Putting the U.S. Embassy in the western part of Jerusalem would force the Palestinians to negotiate.

The Western Wall stands as the ultimate symbol of what was gained in the Six-Day War. Jews were barred from the holy site from 1948 until Israel reunified Jerusalem in 1967.
The Western Wall stands as the ultimate symbol of what was gained in the Six-Day War. Jews were barred from the holy site from 1948 until Israel reunified Jerusalem in 1967.

Another waiver deadline for the 1995 Jerusalem Embassy Act has come and gone, but as the AJT went to press Tuesday, Dec. 5, we still had no clarity on U.S. policy regarding the capital of Israel.

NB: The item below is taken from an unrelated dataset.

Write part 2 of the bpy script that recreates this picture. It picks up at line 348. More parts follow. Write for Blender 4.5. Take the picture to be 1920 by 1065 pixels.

Leading up to the deadline — Dec. 1, pushed back to Dec. 4 to avoid a Friday — news reports reflected the lack of decisiveness in President Donald Trump’s administration.

Someone would leak word that after two decades of presidents from Bill Clinton to Trump signing waivers every six months, Trump was ready to make good on his campaign pledge to move the U.S. Embassy from Tel Aviv to Jerusalem. Someone else would promptly leak news that, no, Trump would sign the waiver for reasons of national security.

Of the many ways Israel is treated differently from every other nation in the world, none is more aggravating and insulting than the refusal of countries to recognize Israel’s right to declare any city it governs as its capital.

No nation puts its embassy to the United States in New York, refusing to recognize Washington, even though the U.S. government used to be based in New York and Washington was on the edge of disputed territory in a bloody conflict only 155 years ago.

But although Israel has its government in Jerusalem, has held at least a portion of the city throughout its nearly 70 years and, of course, has historical claims going back more than 3,000 years as the nation-state of the Jewish people, the foreign embassies are in Tel Aviv, Israel’s version of New York.

The only justification for the refusal to put the U.S. Embassy in Israel’s actual capital is that such a move would upset the Palestinians, other Arabs and other Muslims. We might see riots across the Arab world and protests at U.S. diplomatic offices, and the Palestinians promise the death of the peace process.

Except there is no peace process. Regardless of Israel’s desire to make a deal, no Palestinian leader has shown any interest peace talks.

To the contrary, the Palestinians have seen repeated signs that their obstinance will pay off in some sort of solution enforced by international organizations. Every time the United Nations or any of its agencies passes a resolution rejecting Israeli claims to Jerusalem — not all the holy city, but any of it — the Palestinians can hope that eventually they will gain Jerusalem as their undivided, eternal capital.

Putting the U.S. Embassy in the western part of Jerusalem, an area that is undisputed as Israeli territory by anyone who accepts Israel’s existence, would make a clear American statement that Israel isn’t going away and isn’t giving up Jerusalem. It would show that the United States is not too timid to do the right thing. After the initial uproar, it might even bring the Palestinians back to negotiations by demonstrating that their waiting game won’t work.

It would not eliminate the possibility of a Palestinian state with shared sovereignty over at least part of Jerusalem. The United States could even push that process ahead by simultaneously upgrading its Jerusalem consulate to an embassy to the Palestinian Authority.

But we know what happens if Trump signs that waiver, even if he declares, by speech or tweet, that Jerusalem is Israel’s capital: nothing. No progress, no justice, no satisfaction and no peace.